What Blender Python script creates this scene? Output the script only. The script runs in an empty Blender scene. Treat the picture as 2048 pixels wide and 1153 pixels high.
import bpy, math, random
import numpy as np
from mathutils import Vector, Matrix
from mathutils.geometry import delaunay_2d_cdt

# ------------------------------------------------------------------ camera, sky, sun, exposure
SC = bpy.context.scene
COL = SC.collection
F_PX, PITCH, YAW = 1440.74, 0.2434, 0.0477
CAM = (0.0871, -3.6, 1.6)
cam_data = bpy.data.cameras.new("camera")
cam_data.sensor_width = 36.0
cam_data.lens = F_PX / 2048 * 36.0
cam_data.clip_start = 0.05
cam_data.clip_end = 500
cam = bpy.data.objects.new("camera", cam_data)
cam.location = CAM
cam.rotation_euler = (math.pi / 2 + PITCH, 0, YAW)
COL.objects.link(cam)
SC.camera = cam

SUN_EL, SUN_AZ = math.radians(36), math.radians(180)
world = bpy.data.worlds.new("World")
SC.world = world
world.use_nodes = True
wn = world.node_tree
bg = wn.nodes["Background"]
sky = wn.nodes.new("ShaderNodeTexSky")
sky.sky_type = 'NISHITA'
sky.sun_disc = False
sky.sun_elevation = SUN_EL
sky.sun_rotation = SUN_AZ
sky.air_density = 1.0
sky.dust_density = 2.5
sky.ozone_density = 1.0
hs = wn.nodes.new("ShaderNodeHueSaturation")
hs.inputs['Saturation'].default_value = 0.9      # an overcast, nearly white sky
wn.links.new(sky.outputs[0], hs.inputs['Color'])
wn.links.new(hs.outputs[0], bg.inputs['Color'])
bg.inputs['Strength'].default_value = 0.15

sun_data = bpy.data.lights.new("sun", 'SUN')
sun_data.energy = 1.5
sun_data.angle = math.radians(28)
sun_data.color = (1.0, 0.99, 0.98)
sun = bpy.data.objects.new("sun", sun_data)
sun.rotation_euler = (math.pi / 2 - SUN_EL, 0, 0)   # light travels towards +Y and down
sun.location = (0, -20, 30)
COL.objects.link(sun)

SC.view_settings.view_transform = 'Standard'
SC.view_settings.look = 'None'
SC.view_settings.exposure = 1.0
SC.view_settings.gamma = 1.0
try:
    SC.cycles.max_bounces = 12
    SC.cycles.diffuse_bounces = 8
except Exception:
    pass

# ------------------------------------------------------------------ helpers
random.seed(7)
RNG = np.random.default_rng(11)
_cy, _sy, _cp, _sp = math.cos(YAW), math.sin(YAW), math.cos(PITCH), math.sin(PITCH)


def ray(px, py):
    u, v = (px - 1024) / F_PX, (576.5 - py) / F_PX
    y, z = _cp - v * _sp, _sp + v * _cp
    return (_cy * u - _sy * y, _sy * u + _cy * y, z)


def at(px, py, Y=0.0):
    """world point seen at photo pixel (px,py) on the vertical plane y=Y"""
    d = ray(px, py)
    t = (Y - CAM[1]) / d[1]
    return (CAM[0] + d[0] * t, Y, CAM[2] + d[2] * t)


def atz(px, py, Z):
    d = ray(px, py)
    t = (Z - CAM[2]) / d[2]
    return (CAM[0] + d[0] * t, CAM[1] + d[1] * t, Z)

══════

WHAT YOU SHOULD DO: Quote exactly the lines running from the start of the listing above through the line where "COL.objects.link(sun)" is found, and output no other lines.

WRITTEN SOLUTION:
What Blender Python script creates this scene? Output the script only. The script runs in an empty Blender scene. Treat the picture as 2048 pixels wide and 1153 pixels high.
import bpy, math, random
import numpy as np
from mathutils import Vector, Matrix
from mathutils.geometry import delaunay_2d_cdt

# ------------------------------------------------------------------ camera, sky, sun, exposure
SC = bpy.context.scene
COL = SC.collection
F_PX, PITCH, YAW = 1440.74, 0.2434, 0.0477
CAM = (0.0871, -3.6, 1.6)
cam_data = bpy.data.cameras.new("camera")
cam_data.sensor_width = 36.0
cam_data.lens = F_PX / 2048 * 36.0
cam_data.clip_start = 0.05
cam_data.clip_end = 500
cam = bpy.data.objects.new("camera", cam_data)
cam.location = CAM
cam.rotation_euler = (math.pi / 2 + PITCH, 0, YAW)
COL.objects.link(cam)
SC.camera = cam

SUN_EL, SUN_AZ = math.radians(36), math.radians(180)
world = bpy.data.worlds.new("World")
SC.world = world
world.use_nodes = True
wn = world.node_tree
bg = wn.nodes["Background"]
sky = wn.nodes.new("ShaderNodeTexSky")
sky.sky_type = 'NISHITA'
sky.sun_disc = False
sky.sun_elevation = SUN_EL
sky.sun_rotation = SUN_AZ
sky.air_density = 1.0
sky.dust_density = 2.5
sky.ozone_density = 1.0
hs = wn.nodes.new("ShaderNodeHueSaturation")
hs.inputs['Saturation'].default_value = 0.9      # an overcast, nearly white sky
wn.links.new(sky.outputs[0], hs.inputs['Color'])
wn.links.new(hs.outputs[0], bg.inputs['Color'])
bg.inputs['Strength'].default_value = 0.15

sun_data = bpy.data.lights.new("sun", 'SUN')
sun_data.energy = 1.5
sun_data.angle = math.radians(28)
sun_data.color = (1.0, 0.99, 0.98)
sun = bpy.data.objects.new("sun", sun_data)
sun.rotation_euler = (math.pi / 2 - SUN_EL, 0, 0)   # light travels towards +Y and down
sun.location = (0, -20, 30)
COL.objects.link(sun)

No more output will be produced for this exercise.